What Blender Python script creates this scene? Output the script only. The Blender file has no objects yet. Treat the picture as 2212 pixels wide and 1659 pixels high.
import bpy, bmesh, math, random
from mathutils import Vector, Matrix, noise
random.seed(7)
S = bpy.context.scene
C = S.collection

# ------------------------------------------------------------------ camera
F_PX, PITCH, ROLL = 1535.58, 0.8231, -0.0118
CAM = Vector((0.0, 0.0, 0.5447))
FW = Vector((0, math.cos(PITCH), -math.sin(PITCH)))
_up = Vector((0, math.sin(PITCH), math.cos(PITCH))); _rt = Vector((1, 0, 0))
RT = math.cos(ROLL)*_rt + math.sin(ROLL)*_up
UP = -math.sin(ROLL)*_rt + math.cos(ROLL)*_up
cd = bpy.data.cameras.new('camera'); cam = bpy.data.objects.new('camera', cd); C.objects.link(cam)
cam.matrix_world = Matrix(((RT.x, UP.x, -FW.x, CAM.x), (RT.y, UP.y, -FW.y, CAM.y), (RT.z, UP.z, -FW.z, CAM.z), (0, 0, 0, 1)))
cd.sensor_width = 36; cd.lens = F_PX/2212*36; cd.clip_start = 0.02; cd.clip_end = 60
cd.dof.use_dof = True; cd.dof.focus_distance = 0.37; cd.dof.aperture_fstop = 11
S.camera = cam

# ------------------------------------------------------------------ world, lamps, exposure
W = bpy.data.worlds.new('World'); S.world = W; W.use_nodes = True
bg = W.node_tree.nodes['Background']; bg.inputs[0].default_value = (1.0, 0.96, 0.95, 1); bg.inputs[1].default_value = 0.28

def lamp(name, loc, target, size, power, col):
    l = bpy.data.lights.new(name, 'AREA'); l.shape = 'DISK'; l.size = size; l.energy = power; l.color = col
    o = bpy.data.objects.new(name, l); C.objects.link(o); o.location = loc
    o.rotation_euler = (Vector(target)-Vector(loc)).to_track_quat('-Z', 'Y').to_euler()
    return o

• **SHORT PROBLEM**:
Repeat the lines above exactly.

• **RESULT**:
What Blender Python script creates this scene? Output the script only. The Blender file has no objects yet. Treat the picture as 2212 pixels wide and 1659 pixels high.
import bpy, bmesh, math, random
from mathutils import Vector, Matrix, noise
random.seed(7)
S = bpy.context.scene
C = S.collection

# ------------------------------------------------------------------ camera
F_PX, PITCH, ROLL = 1535.58, 0.8231, -0.0118
CAM = Vector((0.0, 0.0, 0.5447))
FW = Vector((0, math.cos(PITCH), -math.sin(PITCH)))
_up = Vector((0, math.sin(PITCH), math.cos(PITCH))); _rt = Vector((1, 0, 0))
RT = math.cos(ROLL)*_rt + math.sin(ROLL)*_up
UP = -math.sin(ROLL)*_rt + math.cos(ROLL)*_up
cd = bpy.data.cameras.new('camera'); cam = bpy.data.objects.new('camera', cd); C.objects.link(cam)
cam.matrix_world = Matrix(((RT.x, UP.x, -FW.x, CAM.x), (RT.y, UP.y, -FW.y, CAM.y), (RT.z, UP.z, -FW.z, CAM.z), (0, 0, 0, 1)))
cd.sensor_width = 36; cd.lens = F_PX/2212*36; cd.clip_start = 0.02; cd.clip_end = 60
cd.dof.use_dof = True; cd.dof.focus_distance = 0.37; cd.dof.aperture_fstop = 11
S.camera = cam

# ------------------------------------------------------------------ world, lamps, exposure
W = bpy.data.worlds.new('World'); S.world = W; W.use_nodes = True
bg = W.node_tree.nodes['Background']; bg.inputs[0].default_value = (1.0, 0.96, 0.95, 1); bg.inputs[1].default_value = 0.28

def lamp(name, loc, target, size, power, col):
    l = bpy.data.lights.new(name, 'AREA'); l.shape = 'DISK'; l.size = size; l.energy = power; l.color = col
    o = bpy.data.objects.new(name, l); C.objects.link(o); o.location = loc
    o.rotation_euler = (Vector(target)-Vector(loc)).to_track_quat('-Z', 'Y').to_euler()
    return o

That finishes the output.